Stevick warns us against the danger of building a set of teaching strategies around the success of an identified learner or group of learners.

These are not idle questions, either, for exactly this kind of thing has happened time and again in the history of language teaching. The social prestige of literary scholars lay behind the Grammar - Translation method, and the practical achievements of the anthropological linguists during World War II produced a methodology built around their strengths. One after another, successive innovators have cast and recast «the learner» in their own image. Even as an individual teacher, may be tempted to act as if all students really «should» be like me at my best, or perhaps like my most illustrious alumni. So I will remember Diller’s warning (...) about the temptation to take one experience or one small set of principles and push that experience or that set of principles «too long and far». Whenever some one offers me a new technique, or asks me to embrace yet another approach, I will ask myself, «How would this fit...?», and into the blank I will substitute first Ann, then Bert, then Carla and Derek and Ed and Frieda and Gwen. [These are the learners whose strategies he discusses in his book.] (Stevick: pp. 150-1)

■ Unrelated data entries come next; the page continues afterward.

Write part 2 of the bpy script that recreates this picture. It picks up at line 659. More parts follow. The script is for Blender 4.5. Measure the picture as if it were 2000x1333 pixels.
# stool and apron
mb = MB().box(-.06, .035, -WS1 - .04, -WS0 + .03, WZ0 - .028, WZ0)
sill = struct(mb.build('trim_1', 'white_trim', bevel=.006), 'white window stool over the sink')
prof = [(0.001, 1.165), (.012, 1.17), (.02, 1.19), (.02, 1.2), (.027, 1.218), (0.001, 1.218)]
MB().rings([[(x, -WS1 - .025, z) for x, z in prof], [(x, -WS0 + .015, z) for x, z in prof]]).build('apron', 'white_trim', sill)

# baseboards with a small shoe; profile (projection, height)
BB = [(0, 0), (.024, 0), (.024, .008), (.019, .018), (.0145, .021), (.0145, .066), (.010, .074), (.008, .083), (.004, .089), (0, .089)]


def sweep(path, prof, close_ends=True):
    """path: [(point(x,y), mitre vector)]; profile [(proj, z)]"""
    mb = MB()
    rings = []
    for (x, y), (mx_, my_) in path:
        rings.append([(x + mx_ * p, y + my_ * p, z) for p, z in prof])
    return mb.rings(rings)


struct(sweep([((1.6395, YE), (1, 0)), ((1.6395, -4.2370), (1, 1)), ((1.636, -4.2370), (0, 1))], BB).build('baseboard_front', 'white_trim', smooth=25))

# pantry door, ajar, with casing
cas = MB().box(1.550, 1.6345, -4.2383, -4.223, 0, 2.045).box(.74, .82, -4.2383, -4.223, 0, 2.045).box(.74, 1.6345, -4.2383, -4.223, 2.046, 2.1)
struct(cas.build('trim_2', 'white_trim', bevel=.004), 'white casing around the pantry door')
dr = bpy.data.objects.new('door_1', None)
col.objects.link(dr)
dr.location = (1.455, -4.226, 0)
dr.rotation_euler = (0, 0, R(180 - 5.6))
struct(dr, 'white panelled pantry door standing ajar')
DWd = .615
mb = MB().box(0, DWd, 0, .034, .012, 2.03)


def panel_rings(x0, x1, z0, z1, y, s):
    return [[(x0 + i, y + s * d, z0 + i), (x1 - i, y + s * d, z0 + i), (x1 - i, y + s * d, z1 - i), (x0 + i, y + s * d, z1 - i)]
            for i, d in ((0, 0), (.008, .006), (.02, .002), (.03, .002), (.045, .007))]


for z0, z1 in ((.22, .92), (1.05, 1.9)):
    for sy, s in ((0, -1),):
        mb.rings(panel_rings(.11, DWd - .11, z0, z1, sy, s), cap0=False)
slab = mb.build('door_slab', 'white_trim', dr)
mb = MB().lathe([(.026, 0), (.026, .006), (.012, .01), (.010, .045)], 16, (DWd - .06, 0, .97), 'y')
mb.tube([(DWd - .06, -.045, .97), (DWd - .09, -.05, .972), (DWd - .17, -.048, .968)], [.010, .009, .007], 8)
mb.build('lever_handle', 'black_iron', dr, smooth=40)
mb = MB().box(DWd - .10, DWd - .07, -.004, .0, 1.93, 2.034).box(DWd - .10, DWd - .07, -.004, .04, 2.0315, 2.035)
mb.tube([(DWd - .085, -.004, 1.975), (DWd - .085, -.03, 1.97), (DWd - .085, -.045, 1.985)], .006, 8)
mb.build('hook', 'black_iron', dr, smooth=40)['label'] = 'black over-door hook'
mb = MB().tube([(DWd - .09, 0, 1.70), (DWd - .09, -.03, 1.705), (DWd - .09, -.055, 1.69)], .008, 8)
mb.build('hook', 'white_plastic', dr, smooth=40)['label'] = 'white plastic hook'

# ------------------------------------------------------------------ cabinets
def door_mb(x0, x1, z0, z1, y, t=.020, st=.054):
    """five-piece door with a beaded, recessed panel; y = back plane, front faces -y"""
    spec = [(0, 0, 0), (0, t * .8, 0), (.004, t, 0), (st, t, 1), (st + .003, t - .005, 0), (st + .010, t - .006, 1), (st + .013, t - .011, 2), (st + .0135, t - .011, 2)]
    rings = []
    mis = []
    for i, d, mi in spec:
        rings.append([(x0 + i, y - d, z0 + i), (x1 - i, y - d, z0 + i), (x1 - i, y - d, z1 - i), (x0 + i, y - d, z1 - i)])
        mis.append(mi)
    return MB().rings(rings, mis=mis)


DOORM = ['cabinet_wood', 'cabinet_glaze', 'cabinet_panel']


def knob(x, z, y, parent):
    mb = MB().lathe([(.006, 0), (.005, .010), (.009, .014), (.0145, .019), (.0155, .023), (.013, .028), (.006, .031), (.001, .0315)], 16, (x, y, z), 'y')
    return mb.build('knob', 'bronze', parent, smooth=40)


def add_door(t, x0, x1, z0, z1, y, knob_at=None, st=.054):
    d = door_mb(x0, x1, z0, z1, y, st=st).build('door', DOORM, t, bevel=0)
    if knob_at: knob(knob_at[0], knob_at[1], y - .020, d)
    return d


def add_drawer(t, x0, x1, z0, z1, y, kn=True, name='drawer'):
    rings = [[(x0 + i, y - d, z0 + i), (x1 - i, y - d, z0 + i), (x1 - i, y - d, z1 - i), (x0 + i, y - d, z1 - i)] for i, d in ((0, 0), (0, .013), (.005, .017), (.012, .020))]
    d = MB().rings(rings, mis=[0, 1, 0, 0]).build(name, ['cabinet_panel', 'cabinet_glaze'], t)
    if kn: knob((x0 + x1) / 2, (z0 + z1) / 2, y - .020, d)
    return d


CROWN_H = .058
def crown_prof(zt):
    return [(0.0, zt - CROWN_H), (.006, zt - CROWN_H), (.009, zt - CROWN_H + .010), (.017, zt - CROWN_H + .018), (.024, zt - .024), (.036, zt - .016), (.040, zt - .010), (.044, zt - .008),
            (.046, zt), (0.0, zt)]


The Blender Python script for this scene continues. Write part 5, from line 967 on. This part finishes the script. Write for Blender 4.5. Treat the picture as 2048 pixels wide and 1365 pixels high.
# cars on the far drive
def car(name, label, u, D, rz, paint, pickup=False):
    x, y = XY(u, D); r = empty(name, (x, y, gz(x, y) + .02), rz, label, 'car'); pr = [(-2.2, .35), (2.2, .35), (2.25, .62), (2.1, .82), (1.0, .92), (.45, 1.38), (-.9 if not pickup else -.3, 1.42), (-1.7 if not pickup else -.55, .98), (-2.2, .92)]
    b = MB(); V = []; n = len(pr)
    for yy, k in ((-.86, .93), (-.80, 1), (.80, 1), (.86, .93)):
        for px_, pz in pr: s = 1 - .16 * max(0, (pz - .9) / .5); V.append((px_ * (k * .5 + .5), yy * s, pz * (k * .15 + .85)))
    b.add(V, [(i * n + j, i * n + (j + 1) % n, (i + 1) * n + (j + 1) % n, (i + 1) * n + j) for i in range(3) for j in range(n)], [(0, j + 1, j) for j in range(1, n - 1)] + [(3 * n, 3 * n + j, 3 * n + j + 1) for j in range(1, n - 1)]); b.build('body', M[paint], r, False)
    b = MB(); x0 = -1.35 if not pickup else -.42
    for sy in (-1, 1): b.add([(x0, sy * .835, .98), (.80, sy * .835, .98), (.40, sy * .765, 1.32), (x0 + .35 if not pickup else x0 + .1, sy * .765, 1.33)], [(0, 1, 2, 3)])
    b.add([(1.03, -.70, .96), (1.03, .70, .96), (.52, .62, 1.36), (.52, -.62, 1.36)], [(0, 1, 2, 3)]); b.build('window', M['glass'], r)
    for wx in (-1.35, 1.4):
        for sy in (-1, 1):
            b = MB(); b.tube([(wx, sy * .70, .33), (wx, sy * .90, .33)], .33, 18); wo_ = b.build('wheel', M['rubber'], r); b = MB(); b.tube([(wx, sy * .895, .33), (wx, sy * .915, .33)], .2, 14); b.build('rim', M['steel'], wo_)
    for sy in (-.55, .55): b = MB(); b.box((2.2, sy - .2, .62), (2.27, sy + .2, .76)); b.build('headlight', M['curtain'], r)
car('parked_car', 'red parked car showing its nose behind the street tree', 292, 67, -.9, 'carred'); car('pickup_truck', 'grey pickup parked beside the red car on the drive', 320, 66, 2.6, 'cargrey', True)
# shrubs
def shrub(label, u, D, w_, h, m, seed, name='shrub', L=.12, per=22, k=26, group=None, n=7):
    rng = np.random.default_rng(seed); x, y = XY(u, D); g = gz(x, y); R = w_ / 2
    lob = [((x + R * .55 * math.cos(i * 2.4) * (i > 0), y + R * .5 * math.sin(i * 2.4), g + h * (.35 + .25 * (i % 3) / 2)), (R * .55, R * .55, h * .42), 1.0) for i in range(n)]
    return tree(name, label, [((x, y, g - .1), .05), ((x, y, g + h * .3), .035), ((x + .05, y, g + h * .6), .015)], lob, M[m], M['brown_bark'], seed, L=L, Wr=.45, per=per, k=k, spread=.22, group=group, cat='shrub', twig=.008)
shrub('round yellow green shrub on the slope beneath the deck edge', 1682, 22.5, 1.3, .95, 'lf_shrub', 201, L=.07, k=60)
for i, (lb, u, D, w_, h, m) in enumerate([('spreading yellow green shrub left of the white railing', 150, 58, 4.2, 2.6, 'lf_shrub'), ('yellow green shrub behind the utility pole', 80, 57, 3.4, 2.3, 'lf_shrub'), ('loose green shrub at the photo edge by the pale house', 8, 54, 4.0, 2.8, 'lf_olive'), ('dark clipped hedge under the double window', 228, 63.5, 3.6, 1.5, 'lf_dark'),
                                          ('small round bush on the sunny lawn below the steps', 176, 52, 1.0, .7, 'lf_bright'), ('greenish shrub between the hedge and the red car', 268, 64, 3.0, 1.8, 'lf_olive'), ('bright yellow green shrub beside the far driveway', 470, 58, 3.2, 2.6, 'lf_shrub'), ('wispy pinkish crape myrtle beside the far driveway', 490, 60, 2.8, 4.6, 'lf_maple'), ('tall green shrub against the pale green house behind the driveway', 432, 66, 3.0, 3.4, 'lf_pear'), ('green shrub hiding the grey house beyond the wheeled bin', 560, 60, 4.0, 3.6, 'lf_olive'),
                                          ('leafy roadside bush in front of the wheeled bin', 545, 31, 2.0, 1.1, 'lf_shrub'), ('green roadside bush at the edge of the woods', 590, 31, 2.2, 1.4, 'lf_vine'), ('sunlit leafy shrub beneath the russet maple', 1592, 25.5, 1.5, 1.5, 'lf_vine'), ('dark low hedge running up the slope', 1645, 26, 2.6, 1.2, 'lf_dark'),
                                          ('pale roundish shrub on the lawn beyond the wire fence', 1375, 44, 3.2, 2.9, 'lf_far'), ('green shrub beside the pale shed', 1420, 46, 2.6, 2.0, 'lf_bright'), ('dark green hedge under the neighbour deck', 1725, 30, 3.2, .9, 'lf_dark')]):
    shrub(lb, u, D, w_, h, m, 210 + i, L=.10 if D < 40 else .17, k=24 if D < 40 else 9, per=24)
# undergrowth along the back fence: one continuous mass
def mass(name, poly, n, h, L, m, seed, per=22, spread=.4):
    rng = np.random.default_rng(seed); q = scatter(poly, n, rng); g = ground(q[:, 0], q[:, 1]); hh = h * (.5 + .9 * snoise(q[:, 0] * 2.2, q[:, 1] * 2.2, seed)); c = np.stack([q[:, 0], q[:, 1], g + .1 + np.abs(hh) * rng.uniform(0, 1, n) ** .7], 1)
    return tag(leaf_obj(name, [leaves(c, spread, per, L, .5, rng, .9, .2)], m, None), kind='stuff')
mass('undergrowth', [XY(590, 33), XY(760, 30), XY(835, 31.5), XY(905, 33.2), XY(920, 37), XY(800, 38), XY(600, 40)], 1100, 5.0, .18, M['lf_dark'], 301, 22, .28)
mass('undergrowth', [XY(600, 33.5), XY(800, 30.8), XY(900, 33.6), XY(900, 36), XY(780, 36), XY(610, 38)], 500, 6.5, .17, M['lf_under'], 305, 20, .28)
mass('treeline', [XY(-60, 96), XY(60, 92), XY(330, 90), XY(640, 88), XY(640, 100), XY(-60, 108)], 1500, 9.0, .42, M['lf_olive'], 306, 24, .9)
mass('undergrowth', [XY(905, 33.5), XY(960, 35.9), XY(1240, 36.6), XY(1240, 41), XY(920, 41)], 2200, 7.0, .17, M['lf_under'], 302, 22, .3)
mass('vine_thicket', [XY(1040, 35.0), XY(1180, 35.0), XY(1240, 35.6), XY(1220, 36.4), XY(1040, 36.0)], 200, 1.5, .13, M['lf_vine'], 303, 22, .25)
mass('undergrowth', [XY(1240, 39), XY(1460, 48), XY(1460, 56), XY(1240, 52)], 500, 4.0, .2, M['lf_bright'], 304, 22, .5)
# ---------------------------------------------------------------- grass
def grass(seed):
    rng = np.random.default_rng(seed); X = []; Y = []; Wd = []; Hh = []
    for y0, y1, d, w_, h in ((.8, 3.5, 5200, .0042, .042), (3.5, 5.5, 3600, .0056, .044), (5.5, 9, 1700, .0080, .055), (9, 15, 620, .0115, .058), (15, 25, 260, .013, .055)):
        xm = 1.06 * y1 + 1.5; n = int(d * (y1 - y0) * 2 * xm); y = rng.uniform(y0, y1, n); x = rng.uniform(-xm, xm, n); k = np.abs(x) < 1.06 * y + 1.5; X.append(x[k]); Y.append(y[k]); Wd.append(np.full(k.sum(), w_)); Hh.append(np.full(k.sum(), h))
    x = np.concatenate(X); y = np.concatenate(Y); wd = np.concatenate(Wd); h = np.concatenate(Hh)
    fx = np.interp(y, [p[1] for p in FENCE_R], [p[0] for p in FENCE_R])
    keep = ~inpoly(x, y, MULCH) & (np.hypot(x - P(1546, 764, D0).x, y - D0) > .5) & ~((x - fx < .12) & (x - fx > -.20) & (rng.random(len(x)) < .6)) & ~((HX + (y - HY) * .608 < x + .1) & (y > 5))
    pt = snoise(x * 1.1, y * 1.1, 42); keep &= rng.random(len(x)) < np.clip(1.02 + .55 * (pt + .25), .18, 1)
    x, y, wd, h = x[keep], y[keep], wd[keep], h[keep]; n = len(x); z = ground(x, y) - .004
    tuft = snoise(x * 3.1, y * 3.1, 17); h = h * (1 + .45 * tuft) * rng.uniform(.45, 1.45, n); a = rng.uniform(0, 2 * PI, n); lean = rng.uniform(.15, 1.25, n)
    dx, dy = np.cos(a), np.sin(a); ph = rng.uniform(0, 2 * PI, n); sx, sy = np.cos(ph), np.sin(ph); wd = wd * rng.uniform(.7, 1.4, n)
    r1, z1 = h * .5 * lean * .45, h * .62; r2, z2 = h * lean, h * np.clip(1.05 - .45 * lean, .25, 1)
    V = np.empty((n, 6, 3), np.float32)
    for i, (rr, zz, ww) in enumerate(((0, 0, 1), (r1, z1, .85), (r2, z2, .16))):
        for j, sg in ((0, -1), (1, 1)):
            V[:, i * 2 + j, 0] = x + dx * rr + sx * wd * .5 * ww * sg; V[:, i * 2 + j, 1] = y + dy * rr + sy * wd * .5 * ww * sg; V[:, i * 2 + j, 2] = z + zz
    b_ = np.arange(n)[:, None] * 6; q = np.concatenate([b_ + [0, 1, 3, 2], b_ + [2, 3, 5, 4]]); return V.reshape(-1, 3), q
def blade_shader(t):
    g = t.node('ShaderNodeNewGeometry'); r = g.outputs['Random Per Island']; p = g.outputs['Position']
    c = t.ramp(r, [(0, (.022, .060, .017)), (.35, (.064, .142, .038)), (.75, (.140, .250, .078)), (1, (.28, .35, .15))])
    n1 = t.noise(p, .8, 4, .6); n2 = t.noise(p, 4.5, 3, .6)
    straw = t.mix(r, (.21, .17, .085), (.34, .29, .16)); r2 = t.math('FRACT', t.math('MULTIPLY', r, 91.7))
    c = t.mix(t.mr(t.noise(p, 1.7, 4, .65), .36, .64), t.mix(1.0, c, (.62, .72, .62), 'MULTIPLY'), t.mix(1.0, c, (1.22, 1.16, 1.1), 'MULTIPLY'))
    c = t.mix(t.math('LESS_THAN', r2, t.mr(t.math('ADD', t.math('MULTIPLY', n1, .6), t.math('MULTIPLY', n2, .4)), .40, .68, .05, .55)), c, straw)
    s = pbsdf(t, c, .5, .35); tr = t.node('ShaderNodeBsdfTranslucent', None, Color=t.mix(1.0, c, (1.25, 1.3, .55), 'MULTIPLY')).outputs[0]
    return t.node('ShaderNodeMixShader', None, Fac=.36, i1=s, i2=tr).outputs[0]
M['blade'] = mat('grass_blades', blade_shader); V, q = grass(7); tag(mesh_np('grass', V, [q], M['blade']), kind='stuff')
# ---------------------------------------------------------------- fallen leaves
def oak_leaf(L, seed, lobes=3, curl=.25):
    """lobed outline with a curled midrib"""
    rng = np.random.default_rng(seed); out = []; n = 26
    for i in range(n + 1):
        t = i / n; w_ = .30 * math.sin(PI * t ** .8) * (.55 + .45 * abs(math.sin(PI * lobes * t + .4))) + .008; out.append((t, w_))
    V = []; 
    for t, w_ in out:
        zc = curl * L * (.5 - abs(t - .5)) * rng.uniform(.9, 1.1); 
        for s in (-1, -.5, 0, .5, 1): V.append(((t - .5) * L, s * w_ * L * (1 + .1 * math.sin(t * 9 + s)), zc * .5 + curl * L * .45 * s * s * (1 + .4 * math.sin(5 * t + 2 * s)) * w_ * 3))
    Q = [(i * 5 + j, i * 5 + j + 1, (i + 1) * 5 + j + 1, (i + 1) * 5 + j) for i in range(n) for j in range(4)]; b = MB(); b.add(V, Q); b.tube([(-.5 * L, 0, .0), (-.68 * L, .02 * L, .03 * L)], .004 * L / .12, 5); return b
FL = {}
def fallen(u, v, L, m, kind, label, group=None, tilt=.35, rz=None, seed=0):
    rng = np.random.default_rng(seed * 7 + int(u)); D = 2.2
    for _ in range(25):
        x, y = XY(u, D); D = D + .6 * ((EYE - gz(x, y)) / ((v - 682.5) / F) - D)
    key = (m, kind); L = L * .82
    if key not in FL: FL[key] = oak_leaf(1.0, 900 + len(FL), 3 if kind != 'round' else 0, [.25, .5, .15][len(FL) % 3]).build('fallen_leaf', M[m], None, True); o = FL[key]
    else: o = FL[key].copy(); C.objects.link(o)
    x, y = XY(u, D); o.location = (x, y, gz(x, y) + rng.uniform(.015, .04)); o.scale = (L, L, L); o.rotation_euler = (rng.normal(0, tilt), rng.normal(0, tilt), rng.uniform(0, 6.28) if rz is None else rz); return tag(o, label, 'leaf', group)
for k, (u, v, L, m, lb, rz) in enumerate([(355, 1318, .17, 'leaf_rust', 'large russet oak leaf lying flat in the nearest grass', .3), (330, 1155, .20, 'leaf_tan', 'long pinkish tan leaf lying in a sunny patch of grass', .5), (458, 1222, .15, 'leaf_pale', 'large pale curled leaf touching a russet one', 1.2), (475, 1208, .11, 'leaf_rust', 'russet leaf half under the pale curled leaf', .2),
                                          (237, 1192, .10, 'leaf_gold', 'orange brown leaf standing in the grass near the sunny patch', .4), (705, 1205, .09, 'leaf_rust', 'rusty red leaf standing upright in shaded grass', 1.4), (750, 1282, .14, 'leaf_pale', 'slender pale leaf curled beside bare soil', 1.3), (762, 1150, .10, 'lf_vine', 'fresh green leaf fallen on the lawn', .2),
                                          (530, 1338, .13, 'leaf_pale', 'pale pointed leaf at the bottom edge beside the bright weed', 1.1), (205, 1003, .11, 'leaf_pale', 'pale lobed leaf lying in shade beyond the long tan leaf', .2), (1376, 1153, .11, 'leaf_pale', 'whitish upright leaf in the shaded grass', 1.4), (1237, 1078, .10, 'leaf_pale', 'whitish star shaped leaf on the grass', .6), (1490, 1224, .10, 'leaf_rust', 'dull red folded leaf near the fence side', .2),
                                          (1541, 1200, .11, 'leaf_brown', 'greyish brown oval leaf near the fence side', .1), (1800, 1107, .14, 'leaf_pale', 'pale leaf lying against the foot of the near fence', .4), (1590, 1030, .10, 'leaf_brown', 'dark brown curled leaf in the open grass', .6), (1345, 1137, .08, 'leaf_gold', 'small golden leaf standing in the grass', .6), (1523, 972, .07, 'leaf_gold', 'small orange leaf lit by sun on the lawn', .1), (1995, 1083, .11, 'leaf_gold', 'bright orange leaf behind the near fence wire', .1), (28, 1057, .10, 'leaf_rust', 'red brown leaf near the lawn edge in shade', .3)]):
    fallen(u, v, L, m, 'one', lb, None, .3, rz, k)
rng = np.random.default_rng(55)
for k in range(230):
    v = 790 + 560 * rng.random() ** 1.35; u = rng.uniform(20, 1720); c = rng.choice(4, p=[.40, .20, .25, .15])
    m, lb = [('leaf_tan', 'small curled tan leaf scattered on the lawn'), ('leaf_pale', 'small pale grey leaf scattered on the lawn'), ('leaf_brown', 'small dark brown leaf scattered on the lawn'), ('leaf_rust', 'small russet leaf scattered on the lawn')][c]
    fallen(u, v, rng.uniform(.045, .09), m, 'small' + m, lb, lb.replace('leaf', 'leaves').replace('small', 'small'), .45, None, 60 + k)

What do you think of the quote above? Do you agree with Stevick about teaching approaches? Do you think you could be in a position to detect some of your learners' images? This is the activity we suggest for this chapter. How would you try to implement it?

Here are some suggestions:

  • Taking down notes on an identified sub-group of learners.
  • Carrying out a survey.
  • Trying different kinds of innovative activities and checking and recording learners' reactions.

    Can you think of any others?

References and Bibliography

Success with Foreign Languages

STEVICK W., E. (1989). Success with Foreign Languages: seven who achieved it and what worked for them. (Electronic version with permission.) New York: Prentice Hall.